The deal to pay off the treasurer of Detroit was forged in a booth at a strip club named Bouzouki.
“You’re basically paying all these other guys. … You should be paying me,” the city’s treasurer told local business owner Robert Shumake that day in 2007 during a conversation that Shumake would later recount to federal prosecutors.
Shumake, a self-described community organizer and philanthropist, agreed to make payments to several officials who ran the city’s pension funds. The money was used, among other things, to cover gambling expenses, airline tickets and a day cruise to the Bahamas.
In return, Shumake received a lucrative reward: Detroit steered millions of pension dollars to his investment company and paid him $1.2 million in fees. Prosecutors would later say it was “the worst possible deal for the pension systems.”
A series of city officials and businessmen were convicted in the sweeping scandal, but Shumake struck a deal in exchange for his testimony in 2011 and avoided prosecution.
Soon after, he landed another fortunate break. The southern African country of Botswana nominated him as an honorary consul in the United States, a diplomatic position that came with legal protections, travel benefits and political connections unavailable to most Americans.
The State Department approved the appointment, granting Shumake entry into the privileged world of international diplomacy. Honorary consuls, though not as prominent as ambassadors and other career diplomats, have for centuries worked from their home countries to represent foreign nations.
The department did not respond to questions about what steps, if any, it took to review Shumake’s background. Had officials done even a cursory internet search, they would have discovered that Shumake’s real estate broker’s license was suspended in 2002 and that he settled a bank fraud case in 2008, agreeing to pay hundreds of thousands of dollars.
Shumake was among at least 500 current and former honorary consuls in the United States and around the world who have been implicated in criminal investigations or other controversies — including scores named to their posts despite past convictions or other red flags, the International Consortium of Investigative Journalists and ProPublica disclosed in a series of stories this year.
Reports of exploitation, scandal and criminal behavior by the little-known volunteer diplomats have surfaced for years. But the vast majority of governments have failed to strengthen oversight or press to reform the international law that protects thousands of honorary consuls worldwide, a new review found.
All told, the Shadow Diplomats investigation identified criminal or controversial consuls connected to at least 168 governments, including Russia, which has leveraged the system to install dozens of pro-Kremlin advocates on foreign soil as a soft-power strategy.
In the wake of the reporting, Paraguay, Finland, Brazil and other countries announced investigations of consuls and the system that empowers them. In some cases, government officials acknowledged not knowing how many consuls they had appointed or whether any had been convicted of crimes.

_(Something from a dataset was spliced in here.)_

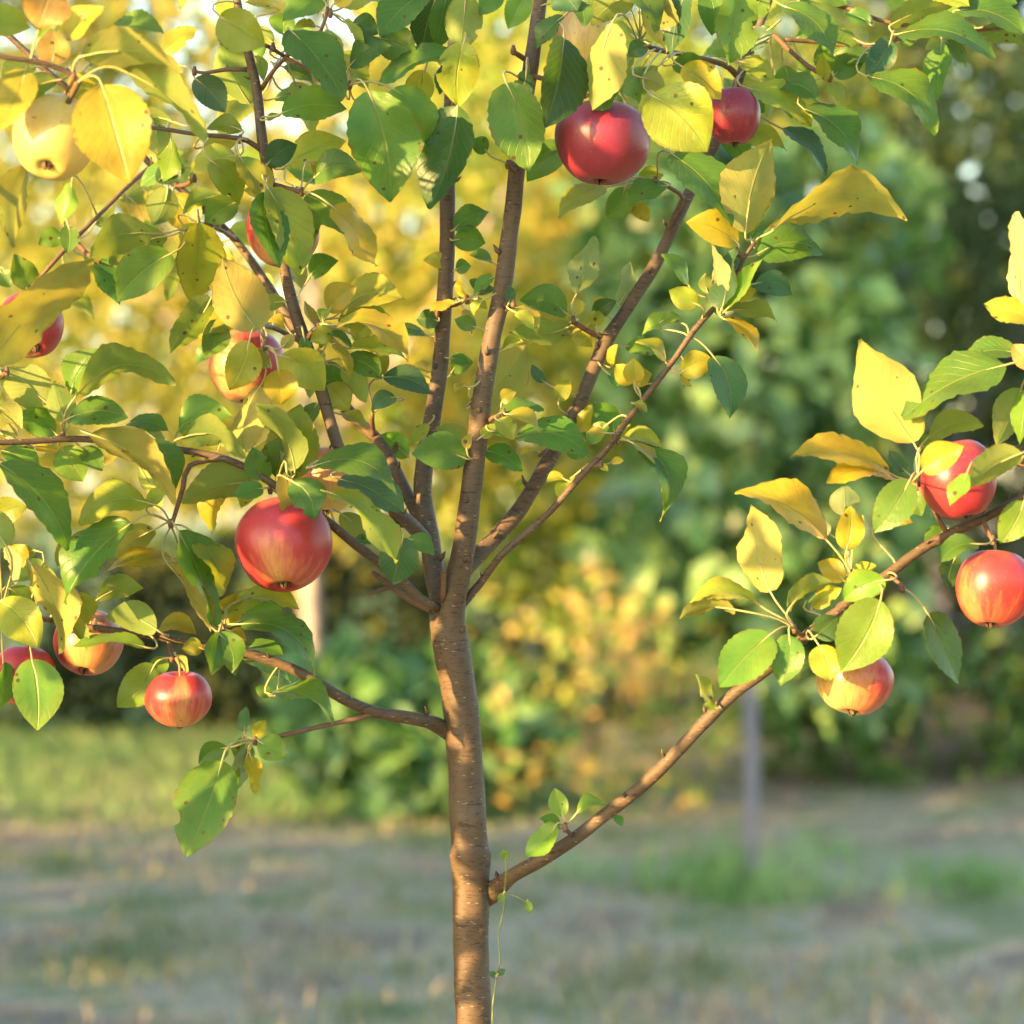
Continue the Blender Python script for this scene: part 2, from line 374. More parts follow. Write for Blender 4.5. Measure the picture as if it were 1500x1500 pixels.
# each: name, list of (px, py, width px, depth m)
BR = {
 'trunk': [(690, 2950, 64, 0), (694, 2300, 60, 0), (693, 1750, 56, 0), (693, 1500, 54, 0), (690, 1380, 55, 0), (690, 1290, 55, 0), (689, 1262, 57, 0), (688, 1250, 62, 0), (687, 1236, 56, 0), (685, 1190, 55, 0), (681, 1100, 56, 0), (673, 1020, 55, 0), (664, 965, 55, 0), (658, 930, 54, 0), (653, 902, 50, .003), (649, 880, 42, .006), (646, 862, 32, .010), (645, 846, 10, .012)],
 'leader': [(667, 1005, 36, .004), (662, 950, 50, .0), (660, 908, 50, -.003), (666, 862, 44, -.008), (680, 800, 38, -.012), (690, 720, 35, -.01), (698, 650, 34, -.01), (708, 570, 32, -.01), (722, 490, 31, -.005), (735, 430, 30, -.005), (748, 330, 29, 0), (757, 250, 28, 0), (768, 160, 27, .01), (778, 95, 26, .01), (790, 10, 24, .02), (806, -120, 20, .03), (815, -320, 14, .05)],
 'back_leader': [(652, 905, 34, .012), (638, 850, 34, .03), (628, 780, 33, .04), (619, 720, 30, .045), (623, 670, 29, .05), (634, 610, 28, .055), (644, 540, 27, .06), (650, 460, 27, .06), (655, 370, 26, .065), (655, 290, 26, .07), (658, 180, 22, .08), (664, 40, 18, .09), (668, -140, 14, .1)],
 'bowed': [(630, 800, 28, .04), (606, 772, 24, .02), (575, 745, 20, .0), (535, 705, 19, -.02), (503, 668, 19, -.03), (487, 630, 20, -.035), (472, 575, 21, -.035), (450, 510, 22, -.035), (430, 450, 20, -.03), (416, 390, 18, -.03), (406, 330, 17, -.03), (394, 260, 17, -.03), (384, 205, 17, -.03), (376, 130, 16, -.02), (362, 70, 15, -.02), (348, 5, 14, -.01), (330, -120, 10, .0)],
 'far_left': [(618, 765, 24, .05), (602, 735, 22, .06), (580, 690, 20, .08), (553, 645, 20, .10), (512, 602, 19, .13), (455, 520, 17, .16), (400, 430, 15, .18), (345, 352, 13, .2), (280, 290, 12, .2), (215, 235, 12, .2), (140, 160, 11, .2), (75, 110, 11, .18), (5, 45, 10, .18), (-80, -20, 8, .18)],
 'left_limb': [(640, 890, 16, -.01), (615, 876, 15, -.02), (590, 852, 16, -.025), (560, 828, 16, -.03), (520, 797, 16, -.04), (490, 772, 15, -.05), (450, 742, 14, -.055), (405, 713, 13, -.06), (375, 693, 12, -.06), (330, 672, 12, -.06), (270, 660, 12, -.06), (200, 650, 12, -.07), (110, 643, 11, -.08), (0, 648, 10, -.1), (-120, 640, 8, -.12)],
 'low_left': [(680, 1094, 18, .006), (662, 1076, 28, .003), (640, 1062, 27, -.005), (622, 1056, 22, -.018), (590, 1050, 20, -.03), (545, 1042, 20, -.04), (500, 1022, 19, -.05), (462, 998, 18, -.06), (425, 978, 17, -.06), (360, 957, 15, -.06), (310, 948, 14, -.06), (262, 938, 13, -.06), (200, 928, 12, -.05), (120, 917, 11, -.04), (55, 905, 9, -.04), (-40, 890, 7, -.04)],
 'low_right': [(680, 1350, 20, .010), (700, 1325, 30, .007), (719, 1308, 39, .002), (738, 1293, 28, -.008), (755, 1280, 24, -.03), (795, 1258, 24, -.04), (840, 1230, 23, -.05), (880, 1198, 23, -.06), (920, 1168, 23, -.07), (960, 1134, 22, -.08), (1000, 1092, 22, -.09), (1040, 1050, 21, -.10), (1078, 1014, 20, -.11), (1120, 983, 20, -.12), (1165, 945, 19, -.12), (1210, 908, 19, -.12), (1260, 868, 18, -.12), (1300, 842, 18, -.12), (1345, 808, 17, -.12), (1388, 783, 17, -.12), (1440, 760, 15, -.12), (1500, 728, 14, -.13), (1620, 670, 10, -.14)],
 'right_limb': [(668, 850, 30, .02), (695, 818, 28, .035), (722, 790, 27, .045), (757, 752, 26, .05), (795, 690, 25, .06), (822, 640, 24, .07), (850, 588, 23, .075), (868, 545, 23, .08), (888, 500, 24, .085), (920, 450, 22, .09), (958, 390, 21, .1), (985, 335, 20, .1), (1012, 278, 20, .11), (1040, 225, 18, .11), (1068, 165, 17, .12), (1086, 105, 16, .12), (1112, 40, 13, .13), (1140, -40, 11, .14), (1170, -150, 8, .15)],
 'right_thin': [(664, 905, 15, .0), (674, 890, 14, .0), (702, 856, 13, .0), (735, 812, 12, -.01), (765, 786, 12, -.01), (805, 750, 11, -.015), (845, 704, 11, -.02), (885, 662, 11, -.02), (912, 625, 11, -.025), (950, 575, 10, -.03), (985, 530, 10, -.03), (1018, 482, 10, -.035), (1050, 447, 9, -.035), (1072, 415, 8, -.04), (1090, 378, 7, -.04), (1106, 355, 6, -.04)],
}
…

Experts in international diplomacy and national security say that more governments must demand change, examine nominees before they are approved and track their activities once they become consuls.
ICIJ and ProPublica identified more than 150 current and former consuls accused or convicted of tax evasion, fraud, bribery, corruption or money laundering. Nearly 60 were tied to drug or weapons offenses, at least 20 others to violent crimes and 10 to environmental abuses. Thirty honorary consuls have been sanctioned by the United States and other governments; nine have been linked to terrorist groups by law enforcement and governments. Once accused, dozens of consuls have invoked their status to avoid prosecution, police inquiries or fines.